Where science and tech meet creativity.

I just watched the first episode of “The Universe.” It is accurate and so totally unlike anything I’ve seen on PBS that I’m at a loss for words. Take every cool image of the Sun you’ve ever seen, combine them with talking heads that are on sound stages instead of in university offices, and mix with high speed CGI animated content. Blend all on high for 45 minutes. This is not a bad thing, but it was not your Daddy’s science special. Clearly, this was science for the ADHD, digital generation – Not a single pause long enough to SMS “The Sun” was to be seen. With that audiance in mind, the only thing I could complain about is the lack of explaining what all the images of the Sun actually meant (okay, so that’s kind of big, however…). They somehow combined everything I address in 2 lectures on the Sun and its stellar evolution into 45 minutes, so I guess something had to get left out and everything else had to go fast.
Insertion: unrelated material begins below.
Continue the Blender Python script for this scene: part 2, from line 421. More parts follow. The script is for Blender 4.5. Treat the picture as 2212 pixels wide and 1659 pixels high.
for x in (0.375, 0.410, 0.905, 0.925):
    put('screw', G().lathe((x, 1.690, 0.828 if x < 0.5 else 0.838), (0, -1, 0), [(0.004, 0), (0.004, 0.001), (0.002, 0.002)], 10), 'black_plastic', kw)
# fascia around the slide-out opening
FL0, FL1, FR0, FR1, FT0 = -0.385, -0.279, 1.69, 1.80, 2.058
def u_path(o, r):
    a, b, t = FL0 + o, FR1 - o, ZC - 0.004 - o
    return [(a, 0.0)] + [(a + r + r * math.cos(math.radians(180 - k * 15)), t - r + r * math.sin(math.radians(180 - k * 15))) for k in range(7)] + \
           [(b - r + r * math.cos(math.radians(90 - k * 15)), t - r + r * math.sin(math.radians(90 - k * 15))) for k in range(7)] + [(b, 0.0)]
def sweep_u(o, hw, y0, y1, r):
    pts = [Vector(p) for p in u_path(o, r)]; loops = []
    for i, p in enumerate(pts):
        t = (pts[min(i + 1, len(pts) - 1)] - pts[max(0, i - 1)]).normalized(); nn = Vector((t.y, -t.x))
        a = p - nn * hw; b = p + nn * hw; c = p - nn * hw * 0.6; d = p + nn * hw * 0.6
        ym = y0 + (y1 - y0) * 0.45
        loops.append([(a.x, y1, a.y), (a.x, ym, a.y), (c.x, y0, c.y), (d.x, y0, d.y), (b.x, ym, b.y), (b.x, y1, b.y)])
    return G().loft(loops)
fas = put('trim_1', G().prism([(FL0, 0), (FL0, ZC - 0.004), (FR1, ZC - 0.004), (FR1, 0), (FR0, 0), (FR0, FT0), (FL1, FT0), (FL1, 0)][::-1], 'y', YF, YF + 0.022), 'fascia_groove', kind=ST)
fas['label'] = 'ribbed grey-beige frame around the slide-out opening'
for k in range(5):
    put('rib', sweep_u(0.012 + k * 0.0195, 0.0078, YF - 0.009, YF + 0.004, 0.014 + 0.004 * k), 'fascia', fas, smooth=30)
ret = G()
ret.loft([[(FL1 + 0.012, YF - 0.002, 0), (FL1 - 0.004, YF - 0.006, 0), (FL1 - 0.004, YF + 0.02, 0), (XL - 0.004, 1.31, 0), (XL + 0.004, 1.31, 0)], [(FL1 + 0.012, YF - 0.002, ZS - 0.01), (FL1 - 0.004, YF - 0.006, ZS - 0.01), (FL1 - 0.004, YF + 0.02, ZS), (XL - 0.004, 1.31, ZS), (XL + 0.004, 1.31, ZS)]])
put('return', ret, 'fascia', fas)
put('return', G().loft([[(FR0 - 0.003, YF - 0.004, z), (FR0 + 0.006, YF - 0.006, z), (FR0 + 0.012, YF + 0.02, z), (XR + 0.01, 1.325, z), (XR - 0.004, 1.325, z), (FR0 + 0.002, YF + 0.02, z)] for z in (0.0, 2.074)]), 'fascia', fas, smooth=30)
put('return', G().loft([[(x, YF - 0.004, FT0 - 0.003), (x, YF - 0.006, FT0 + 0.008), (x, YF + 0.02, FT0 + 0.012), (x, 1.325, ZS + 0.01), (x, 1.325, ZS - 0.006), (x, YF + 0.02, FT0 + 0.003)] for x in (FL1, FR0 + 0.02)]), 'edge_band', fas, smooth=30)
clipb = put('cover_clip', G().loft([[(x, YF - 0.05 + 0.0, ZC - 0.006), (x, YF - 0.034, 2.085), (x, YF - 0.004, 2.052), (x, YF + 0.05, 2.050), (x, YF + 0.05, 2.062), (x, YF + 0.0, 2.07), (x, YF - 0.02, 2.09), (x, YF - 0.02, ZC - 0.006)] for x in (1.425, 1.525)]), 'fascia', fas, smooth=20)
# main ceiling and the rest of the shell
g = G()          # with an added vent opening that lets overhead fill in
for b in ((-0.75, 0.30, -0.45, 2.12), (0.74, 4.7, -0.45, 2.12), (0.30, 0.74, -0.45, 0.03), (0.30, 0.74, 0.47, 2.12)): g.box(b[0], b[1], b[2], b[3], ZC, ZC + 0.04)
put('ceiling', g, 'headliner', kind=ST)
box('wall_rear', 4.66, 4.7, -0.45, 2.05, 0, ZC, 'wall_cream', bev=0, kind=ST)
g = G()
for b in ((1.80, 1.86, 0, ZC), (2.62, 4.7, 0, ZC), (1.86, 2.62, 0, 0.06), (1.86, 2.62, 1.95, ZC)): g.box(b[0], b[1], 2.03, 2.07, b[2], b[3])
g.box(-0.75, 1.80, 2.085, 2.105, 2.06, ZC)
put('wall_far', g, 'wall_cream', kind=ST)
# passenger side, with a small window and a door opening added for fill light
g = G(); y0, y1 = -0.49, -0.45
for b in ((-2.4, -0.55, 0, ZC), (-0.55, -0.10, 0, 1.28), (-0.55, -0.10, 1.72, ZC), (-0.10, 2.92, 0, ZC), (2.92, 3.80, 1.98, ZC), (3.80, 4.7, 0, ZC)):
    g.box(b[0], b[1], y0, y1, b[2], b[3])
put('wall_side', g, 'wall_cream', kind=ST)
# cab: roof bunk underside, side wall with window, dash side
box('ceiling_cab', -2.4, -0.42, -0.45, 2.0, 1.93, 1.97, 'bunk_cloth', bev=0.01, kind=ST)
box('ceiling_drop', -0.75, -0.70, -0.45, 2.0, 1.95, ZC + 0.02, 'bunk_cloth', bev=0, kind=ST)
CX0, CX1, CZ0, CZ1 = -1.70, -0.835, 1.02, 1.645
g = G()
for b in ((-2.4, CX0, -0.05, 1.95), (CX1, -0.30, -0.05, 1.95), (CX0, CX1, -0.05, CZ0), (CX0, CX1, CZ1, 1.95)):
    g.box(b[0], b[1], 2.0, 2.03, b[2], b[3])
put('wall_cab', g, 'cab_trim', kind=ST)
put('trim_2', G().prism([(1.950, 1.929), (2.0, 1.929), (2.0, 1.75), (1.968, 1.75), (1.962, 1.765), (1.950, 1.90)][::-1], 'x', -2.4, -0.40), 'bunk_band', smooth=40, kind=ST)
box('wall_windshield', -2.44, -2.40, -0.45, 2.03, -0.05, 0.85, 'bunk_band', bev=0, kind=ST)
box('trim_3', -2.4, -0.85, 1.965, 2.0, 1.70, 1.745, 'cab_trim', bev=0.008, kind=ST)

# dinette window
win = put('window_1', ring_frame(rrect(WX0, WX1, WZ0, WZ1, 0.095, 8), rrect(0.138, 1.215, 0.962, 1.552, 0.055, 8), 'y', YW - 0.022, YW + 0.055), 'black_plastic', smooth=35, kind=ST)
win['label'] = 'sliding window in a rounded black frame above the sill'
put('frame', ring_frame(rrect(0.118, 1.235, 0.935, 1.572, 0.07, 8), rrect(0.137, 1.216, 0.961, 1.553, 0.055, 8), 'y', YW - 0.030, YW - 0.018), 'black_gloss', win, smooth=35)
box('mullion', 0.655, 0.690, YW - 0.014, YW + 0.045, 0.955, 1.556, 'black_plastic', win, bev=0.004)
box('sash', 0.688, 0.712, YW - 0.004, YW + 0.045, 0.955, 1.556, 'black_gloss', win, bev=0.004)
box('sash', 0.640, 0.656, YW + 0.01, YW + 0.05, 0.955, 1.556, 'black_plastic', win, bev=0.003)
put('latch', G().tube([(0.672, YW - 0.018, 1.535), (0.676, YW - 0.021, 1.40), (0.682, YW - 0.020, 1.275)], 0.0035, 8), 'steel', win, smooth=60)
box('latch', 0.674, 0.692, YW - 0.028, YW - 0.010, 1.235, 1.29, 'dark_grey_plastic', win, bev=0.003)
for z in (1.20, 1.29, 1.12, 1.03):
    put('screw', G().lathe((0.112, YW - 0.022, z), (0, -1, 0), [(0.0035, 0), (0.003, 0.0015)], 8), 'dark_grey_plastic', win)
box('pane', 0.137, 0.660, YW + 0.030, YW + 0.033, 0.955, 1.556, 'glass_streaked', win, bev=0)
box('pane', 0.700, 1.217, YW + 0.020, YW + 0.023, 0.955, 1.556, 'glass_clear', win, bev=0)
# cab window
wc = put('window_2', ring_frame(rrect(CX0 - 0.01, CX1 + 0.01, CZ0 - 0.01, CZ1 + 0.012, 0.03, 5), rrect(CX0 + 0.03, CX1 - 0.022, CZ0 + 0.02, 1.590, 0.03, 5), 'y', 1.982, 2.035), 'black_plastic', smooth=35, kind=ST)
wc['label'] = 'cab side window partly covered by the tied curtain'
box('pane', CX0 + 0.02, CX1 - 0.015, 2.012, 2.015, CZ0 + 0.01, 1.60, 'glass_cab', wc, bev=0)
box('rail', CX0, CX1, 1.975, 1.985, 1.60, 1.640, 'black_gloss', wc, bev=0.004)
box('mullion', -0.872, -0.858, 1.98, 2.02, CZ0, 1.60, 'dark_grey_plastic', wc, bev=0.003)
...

Zoom, Zoom, Zoom kind of fast. The History Channel is showing the episode over and over right now. Try catching it twice to catch the content, and then visit SOHO to find out what the solar images mean.

I’m really in awe of how much material they covered. This was content from a fire hose. Zoom, Zoom, Zoom. For those of you how were left feeling a little worried about Coronal Mass Ejections by the episode, I’ll being talking about them tomorrow in my blog. There was a nice press release on how to detect them early at the AAS last week.